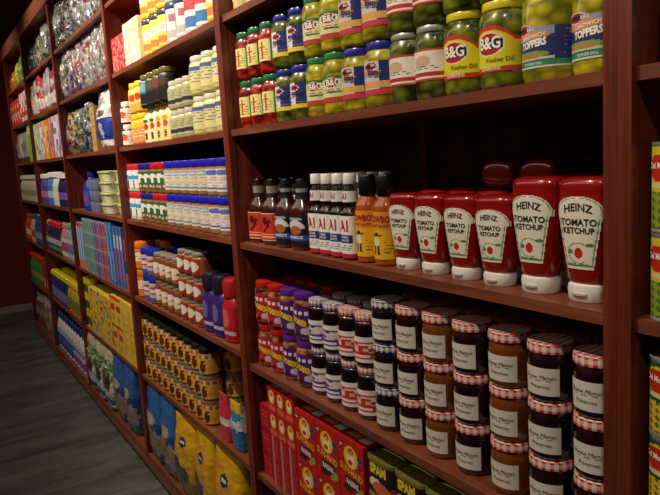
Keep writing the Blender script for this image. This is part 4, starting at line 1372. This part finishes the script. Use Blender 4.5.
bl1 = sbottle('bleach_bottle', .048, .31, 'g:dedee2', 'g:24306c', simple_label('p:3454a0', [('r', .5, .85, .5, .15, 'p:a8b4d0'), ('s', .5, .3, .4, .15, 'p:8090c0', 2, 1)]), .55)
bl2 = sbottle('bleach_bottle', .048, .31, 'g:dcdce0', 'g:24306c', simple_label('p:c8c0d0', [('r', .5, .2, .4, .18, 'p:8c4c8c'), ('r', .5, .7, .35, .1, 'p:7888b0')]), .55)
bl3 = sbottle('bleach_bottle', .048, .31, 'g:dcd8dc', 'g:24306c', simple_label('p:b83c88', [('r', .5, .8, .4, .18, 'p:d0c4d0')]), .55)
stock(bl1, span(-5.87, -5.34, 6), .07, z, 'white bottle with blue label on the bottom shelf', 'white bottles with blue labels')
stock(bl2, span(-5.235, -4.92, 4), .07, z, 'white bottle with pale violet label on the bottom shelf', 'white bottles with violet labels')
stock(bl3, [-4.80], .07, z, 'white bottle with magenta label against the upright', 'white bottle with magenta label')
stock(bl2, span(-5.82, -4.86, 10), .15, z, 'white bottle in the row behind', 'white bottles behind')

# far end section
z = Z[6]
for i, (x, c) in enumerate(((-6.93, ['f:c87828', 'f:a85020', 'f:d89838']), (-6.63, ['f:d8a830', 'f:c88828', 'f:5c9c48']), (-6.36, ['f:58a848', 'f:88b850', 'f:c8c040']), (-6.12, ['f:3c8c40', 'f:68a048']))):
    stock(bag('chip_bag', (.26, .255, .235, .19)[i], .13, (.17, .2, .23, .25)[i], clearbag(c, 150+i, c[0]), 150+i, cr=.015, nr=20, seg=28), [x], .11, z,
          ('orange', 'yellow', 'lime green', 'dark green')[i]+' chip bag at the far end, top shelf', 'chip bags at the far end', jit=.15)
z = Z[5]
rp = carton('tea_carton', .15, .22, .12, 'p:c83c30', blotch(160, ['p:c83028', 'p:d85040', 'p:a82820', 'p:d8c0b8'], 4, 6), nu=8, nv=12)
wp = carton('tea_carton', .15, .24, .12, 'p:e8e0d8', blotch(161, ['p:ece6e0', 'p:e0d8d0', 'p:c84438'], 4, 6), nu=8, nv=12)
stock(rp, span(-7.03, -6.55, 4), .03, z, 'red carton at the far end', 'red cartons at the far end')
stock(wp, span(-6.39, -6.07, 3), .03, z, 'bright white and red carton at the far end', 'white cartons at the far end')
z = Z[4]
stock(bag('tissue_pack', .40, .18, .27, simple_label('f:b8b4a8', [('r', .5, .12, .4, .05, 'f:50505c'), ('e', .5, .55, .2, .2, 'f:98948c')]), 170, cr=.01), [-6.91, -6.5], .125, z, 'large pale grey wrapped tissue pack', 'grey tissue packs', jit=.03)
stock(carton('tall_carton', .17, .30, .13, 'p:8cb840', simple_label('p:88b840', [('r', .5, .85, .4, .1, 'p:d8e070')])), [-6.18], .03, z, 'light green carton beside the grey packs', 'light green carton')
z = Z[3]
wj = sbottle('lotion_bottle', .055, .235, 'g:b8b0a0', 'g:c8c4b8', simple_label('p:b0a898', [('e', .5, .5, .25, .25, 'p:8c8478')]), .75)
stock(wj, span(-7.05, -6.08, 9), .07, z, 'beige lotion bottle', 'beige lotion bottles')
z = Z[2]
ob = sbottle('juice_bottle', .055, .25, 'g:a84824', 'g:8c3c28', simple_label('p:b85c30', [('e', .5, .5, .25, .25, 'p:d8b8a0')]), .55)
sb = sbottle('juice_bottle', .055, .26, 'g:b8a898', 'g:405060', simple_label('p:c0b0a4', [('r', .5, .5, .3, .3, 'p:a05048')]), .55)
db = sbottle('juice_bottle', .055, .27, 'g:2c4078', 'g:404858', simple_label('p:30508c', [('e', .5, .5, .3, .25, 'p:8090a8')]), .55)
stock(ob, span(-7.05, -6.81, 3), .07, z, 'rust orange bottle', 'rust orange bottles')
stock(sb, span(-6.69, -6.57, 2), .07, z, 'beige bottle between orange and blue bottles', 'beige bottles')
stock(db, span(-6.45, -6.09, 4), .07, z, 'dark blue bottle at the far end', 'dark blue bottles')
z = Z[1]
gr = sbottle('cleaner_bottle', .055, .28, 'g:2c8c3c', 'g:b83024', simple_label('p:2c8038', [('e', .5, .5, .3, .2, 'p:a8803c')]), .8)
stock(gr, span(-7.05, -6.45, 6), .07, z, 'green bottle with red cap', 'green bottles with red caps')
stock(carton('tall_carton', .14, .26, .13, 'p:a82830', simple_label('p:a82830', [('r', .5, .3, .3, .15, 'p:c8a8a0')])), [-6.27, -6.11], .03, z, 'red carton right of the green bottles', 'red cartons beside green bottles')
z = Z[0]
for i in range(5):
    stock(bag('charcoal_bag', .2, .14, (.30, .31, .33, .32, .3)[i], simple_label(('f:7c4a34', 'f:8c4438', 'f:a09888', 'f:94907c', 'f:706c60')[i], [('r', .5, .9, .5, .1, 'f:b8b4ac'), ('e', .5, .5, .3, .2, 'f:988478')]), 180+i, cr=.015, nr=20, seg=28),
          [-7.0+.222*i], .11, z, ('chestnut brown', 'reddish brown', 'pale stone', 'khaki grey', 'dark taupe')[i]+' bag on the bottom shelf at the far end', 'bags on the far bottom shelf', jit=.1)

Goal of the exercise
Write out an exact copy of the listing, first line through the line containing "stock(bl2, span(-5.82, -4.86, 10), .15, z, 'white", with the pictures left out.

Result
Keep writing the Blender script for this image. This is part 4, starting at line 1372. This part finishes the script. Use Blender 4.5.
bl1 = sbottle('bleach_bottle', .048, .31, 'g:dedee2', 'g:24306c', simple_label('p:3454a0', [('r', .5, .85, .5, .15, 'p:a8b4d0'), ('s', .5, .3, .4, .15, 'p:8090c0', 2, 1)]), .55)
bl2 = sbottle('bleach_bottle', .048, .31, 'g:dcdce0', 'g:24306c', simple_label('p:c8c0d0', [('r', .5, .2, .4, .18, 'p:8c4c8c'), ('r', .5, .7, .35, .1, 'p:7888b0')]), .55)
bl3 = sbottle('bleach_bottle', .048, .31, 'g:dcd8dc', 'g:24306c', simple_label('p:b83c88', [('r', .5, .8, .4, .18, 'p:d0c4d0')]), .55)
stock(bl1, span(-5.87, -5.34, 6), .07, z, 'white bottle with blue label on the bottom shelf', 'white bottles with blue labels')
stock(bl2, span(-5.235, -4.92, 4), .07, z, 'white bottle with pale violet label on the bottom shelf', 'white bottles with violet labels')
stock(bl3, [-4.80], .07, z, 'white bottle with magenta label against the upright', 'white bottle with magenta label')
stock(bl2, span(-5.82, -4.86, 10), .15, z, 'white bottle in the row behind', 'white bottles behind')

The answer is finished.